The more I think about Faendra’s invitation, the more inclined I am to take her up on it, however, part of me is telling me to be more than careful.  She’s young and I’m sure that she still has that thing in her mind that she and I will get married and she will push out a couple of kids to make sure that Dawnglory does the right thing.  At least her big brother understands that I’m not ready to get married and I definitely would like to bed her – he told me that it’s between she and I, that we will do what we want and he doesn’t want to get involved anymore.  Besides, I remember the last time that he thought I’d fucked her and he punched my lights out too.  Yeah, right, he doesn’t want to get involved.  I wish he would hurry up and find a suitable match for her in Silvermoon, I know he’s been shopping around and trying to get her setup with one of those fops. No, I don’t think that I’ll even give her an answer yet in regard to that trip because I just have a feeling that it would be more trouble for me with her.

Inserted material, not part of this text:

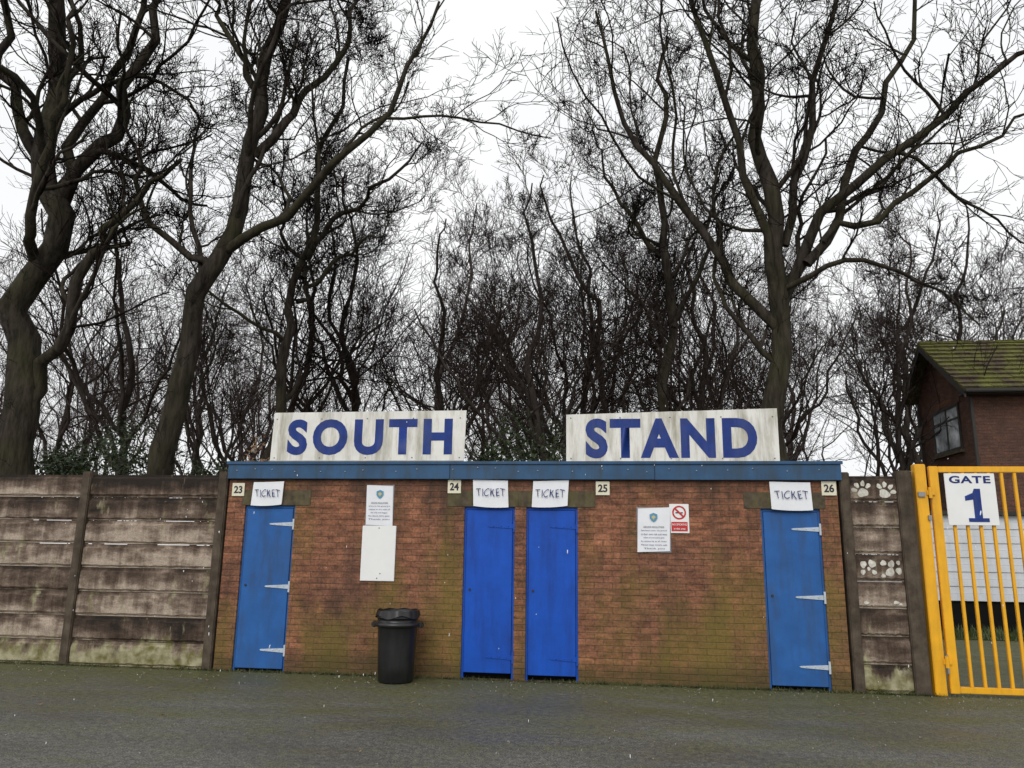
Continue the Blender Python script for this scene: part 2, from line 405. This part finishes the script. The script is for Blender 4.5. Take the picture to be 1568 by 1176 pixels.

I know that I am damned happy that I don’t have to worry about parents trying to arrange things for me like that.  I would probably get stuck with some butt ugly shrew that doesn’t have enough sense to come in out of the rain. With my bloodline being what it is, I probably couldn’t get my boot in the door of some of the finer houses there if it weren’t for the wealth that I’ve accumulated over the years.  I suppose I could buy one of those titles or something like some of them have, however, that would make me just as fake as they are.  Silvermoon people are just strange and I don’t understand all of the concerns with family name and history – my history is just not there.

No, after Fae kicked me in the nuts after Winter Veil and the riots in Orgrimmar, I haven’t exactly trusted her a whole lot.  I guess she was really pissed that I hadn’t proposed to her then and that was her reaction to not getting her way.  I think I’ll listen to my head and try to avoid being alone with her as much as possible.

Oh, I got a nice healthy check from Zippie for the artifacts I shipped her from Pandaria.  I hope that she’s showing that stuff to some of the other employees because I think she might be right in the fact that the stuff is the “wave of the future” with the amount of money I’ve made lately.  Damned little goblin really does seem to dance with joy every time she makes a huge profit on her ideas.  I wonder how much of that the company really sees.

Faire!! Damn, I had better get up, get cleaned up and dressed because I definitely will be able to score down there without any names being asked and for free. Nope, I should have never asked Dawn if I should let my beard grow out or shave – I got the snort and the best kitty laugh that I’ve gotten from her in a while.  Guess the beard has been voted down by the feline.

Fnar Dawnglory

Owner of Plantation

Halfhill, Pandaria

2 thoughts on “Feeling Better…The Libido Lives

  1. ROTFL!! Glad to hear he’s feeling better , and getting his libido back. That must have drove him crazy, *grin* Yeah,cats have a way of putting into perspective

  2. LOL, well, Fnar is Fnar, no two ways about it. He thought the bearded look was kind of sexy, however, after having his cat laugh him was enough to make him go back to his goatee. Thanks for reading the blog and commenting, it was and is greatly appreciated.